El día comenzaba en el populoso mercado de Bissau. La ciudad tiene algo más de medio millón de habitantes -el país millón y medio; todos parecían estar en el mercado, apretados en minúsculas aceras, bajo un sol abrasador, entre calles invadidas por coches y motocarros y puestos de mercancías. No sé si se puede encontrar de todo (desde camisetas de la liga a tarjeta SIM para el teléfono), pero lo que más abunda son frutos secos -cacahuetes y anacardos- y bolsitas de agua fresca que sirven para uno o dos tragos. Y telas, muchas telas, repetida su geometría y colores muchas veces en diferentes puestos. A eso hemos ido, a comprar telas hechas de algún tejido plástico con los colores vivos que aquí se estilan y luego barnizadas. Telas que se harán servir como manteles o para hacer dashiki o las saias de las bijagos.
Si al menos hubiésemos podido hacer fotos del abigarramiento, pero a los muchos musulmanes que regentan las tiendas no les gusta que fotografíen a sus mujeres. He sido precavido, las mejores fotografías se me han quedado en el retina. La segunda cosa que hemos comprado casi todos han sido anacardos, preparados en saquitos para turistas. Salvo algún caso, no hemos practicado el arte local del regateo. Se les daba lo que pedían e incluso más.
Frente a la plaza de la independencia tomamos unas mini cervezas, las Super Bock XL se habían acabado, insuficientes para aplacar nuestra sed. En la plaza, adornada con una fea escultura de origen colonial, a la que los revolucionarios de Amílcar Cabral, tras la independencia, coronaron con una estrella de cinco puntas, está el Parlamento, al que como al resto de las instituciones oficiales no quieren que se les fotografie. Esperábamos a que llegase Tomé, un amigo de Iris, subdirector de la agencia de parques nacionales. Tomé se dice gambiano cubano guineano, por la procedencia familiar, la formación y su actual residencia. De humor ácido, se burla de las instituciones y políticos del país, como hace cualquier persona en cualquier parte con un mínimo sentido de las cosas.

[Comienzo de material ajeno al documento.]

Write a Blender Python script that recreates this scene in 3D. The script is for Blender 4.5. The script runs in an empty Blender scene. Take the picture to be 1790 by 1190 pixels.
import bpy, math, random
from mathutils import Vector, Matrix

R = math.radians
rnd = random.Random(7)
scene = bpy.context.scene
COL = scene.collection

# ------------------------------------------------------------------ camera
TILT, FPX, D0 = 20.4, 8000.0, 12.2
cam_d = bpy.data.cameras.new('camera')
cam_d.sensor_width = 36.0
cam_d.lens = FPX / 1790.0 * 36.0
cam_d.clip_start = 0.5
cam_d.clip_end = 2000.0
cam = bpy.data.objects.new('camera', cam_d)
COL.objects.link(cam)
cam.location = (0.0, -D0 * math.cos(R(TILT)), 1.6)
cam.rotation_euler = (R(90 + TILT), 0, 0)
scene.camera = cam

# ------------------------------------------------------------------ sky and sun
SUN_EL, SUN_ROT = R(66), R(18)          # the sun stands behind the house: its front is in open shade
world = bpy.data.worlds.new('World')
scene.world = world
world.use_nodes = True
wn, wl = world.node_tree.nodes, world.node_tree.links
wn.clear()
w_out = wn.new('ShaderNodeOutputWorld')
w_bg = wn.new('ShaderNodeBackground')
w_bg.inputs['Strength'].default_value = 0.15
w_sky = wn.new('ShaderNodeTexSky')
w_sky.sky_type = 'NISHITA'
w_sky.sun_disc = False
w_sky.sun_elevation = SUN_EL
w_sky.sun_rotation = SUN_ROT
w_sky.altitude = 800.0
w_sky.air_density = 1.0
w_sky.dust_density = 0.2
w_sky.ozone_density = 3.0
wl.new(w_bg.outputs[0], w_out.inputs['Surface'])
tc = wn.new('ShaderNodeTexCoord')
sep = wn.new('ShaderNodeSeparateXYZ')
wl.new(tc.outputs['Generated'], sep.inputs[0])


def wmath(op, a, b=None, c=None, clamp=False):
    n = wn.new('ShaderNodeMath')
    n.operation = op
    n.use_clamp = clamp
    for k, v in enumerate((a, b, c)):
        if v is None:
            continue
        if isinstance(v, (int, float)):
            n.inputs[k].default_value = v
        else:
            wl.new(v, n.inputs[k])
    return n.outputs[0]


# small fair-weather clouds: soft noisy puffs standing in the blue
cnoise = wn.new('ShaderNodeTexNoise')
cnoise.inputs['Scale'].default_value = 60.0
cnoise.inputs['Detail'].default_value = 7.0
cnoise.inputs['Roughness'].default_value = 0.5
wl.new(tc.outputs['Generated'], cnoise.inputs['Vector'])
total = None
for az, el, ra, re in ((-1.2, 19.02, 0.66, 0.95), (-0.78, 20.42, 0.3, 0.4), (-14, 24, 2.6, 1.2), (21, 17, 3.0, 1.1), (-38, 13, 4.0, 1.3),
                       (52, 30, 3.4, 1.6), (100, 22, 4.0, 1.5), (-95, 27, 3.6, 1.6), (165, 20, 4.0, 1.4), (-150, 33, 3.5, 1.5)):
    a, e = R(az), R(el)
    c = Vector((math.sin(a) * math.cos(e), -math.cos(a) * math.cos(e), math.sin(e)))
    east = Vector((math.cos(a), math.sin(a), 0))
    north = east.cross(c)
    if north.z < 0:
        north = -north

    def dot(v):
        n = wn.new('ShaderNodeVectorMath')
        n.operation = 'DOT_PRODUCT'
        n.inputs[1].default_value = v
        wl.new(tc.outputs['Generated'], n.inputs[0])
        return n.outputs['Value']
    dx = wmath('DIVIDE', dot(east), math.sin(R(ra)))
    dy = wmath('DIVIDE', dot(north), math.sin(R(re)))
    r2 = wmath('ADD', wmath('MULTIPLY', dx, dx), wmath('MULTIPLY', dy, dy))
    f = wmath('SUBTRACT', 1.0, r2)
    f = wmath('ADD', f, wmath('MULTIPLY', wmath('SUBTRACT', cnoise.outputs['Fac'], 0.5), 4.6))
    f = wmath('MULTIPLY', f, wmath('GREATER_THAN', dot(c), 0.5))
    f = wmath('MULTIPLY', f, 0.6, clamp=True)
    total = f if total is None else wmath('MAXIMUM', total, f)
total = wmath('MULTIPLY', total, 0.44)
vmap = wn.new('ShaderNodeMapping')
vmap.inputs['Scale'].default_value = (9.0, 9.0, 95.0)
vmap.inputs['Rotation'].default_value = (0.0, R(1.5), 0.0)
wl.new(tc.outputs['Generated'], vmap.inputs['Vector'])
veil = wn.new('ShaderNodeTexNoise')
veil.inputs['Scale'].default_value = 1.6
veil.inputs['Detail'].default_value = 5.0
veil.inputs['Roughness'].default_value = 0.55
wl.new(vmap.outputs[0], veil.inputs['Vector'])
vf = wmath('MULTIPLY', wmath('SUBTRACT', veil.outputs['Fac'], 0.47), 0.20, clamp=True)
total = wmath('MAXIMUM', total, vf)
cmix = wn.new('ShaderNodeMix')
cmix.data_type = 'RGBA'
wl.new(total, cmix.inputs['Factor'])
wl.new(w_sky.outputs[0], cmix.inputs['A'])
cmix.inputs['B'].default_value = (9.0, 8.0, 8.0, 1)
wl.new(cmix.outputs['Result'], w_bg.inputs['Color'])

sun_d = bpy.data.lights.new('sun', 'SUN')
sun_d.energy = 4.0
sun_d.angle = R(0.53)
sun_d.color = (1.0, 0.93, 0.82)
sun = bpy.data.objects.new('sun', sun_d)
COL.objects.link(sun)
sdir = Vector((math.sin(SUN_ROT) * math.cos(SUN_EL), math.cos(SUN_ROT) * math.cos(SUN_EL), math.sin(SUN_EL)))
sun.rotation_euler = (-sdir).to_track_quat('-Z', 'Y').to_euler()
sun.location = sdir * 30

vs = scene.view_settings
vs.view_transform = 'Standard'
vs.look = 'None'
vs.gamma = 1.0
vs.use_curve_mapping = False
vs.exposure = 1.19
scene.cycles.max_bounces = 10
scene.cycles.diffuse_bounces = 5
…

Paramos a comer en un restaurante con un bonito nombre, 'Paladares'. En una pantalla transmiten un partido entre el Alavés y el Atlético de Madrid. Nadie le presta atención. Mientras hacemos la comanda y esperamos más de una hora a que nos sirvan el ceviche, el choco o los calamares, Tomé nos cuenta la historia del joven país: la lucha de los revolucionarios por la independencia contra Portugal, el fallido intento de unión con Cabo Verde, los seis buenos años de gobierno del hermano de Cabral, cuando Guinea pudo ser el país industrial de Centro África y la caída hasta el estado de miseria actual. Tomé dice, sin perder el humor, que antes era muy crítico en redes, pero su temor a perder el puesto de trabajo lo enmudeció.
Con el calor apretando, nos enseña una estructura de cubos metálicos que representa el levantamiento revolucionario. Ante ella, en la calle, jóvenes de buena planta ensayan un desfile de modelos. No muy lejos, el puerto, corroído por la humedad salina, como le pasa a cualquier cosa expuesta al paso del tiempo y al agua salobre. La fortaleza militar -no fotografiable- de la época portuguesa y el barrio colonial, desconchado, las casas abandonadas, en lenta restauración. Un barrio vacío en contraste con la humanidad apretada en torno al mercado.
Octavio, Pepa y yo caminamos hasta la plaza del Che Guevara. Antes de la independencia, estaba dedicada al explorador portugués que primero llegó a Bissau. Después se dedicó al revolucionario, un medallón metálico con la efigie del Che pegada a una fea estructura de hormigón. Todas las esculturas son feas, la excusa, el estilo brutalista de aquellos años.
Atardece y el calor sofocante amaina un poco. Hemos de prepararnos para partir.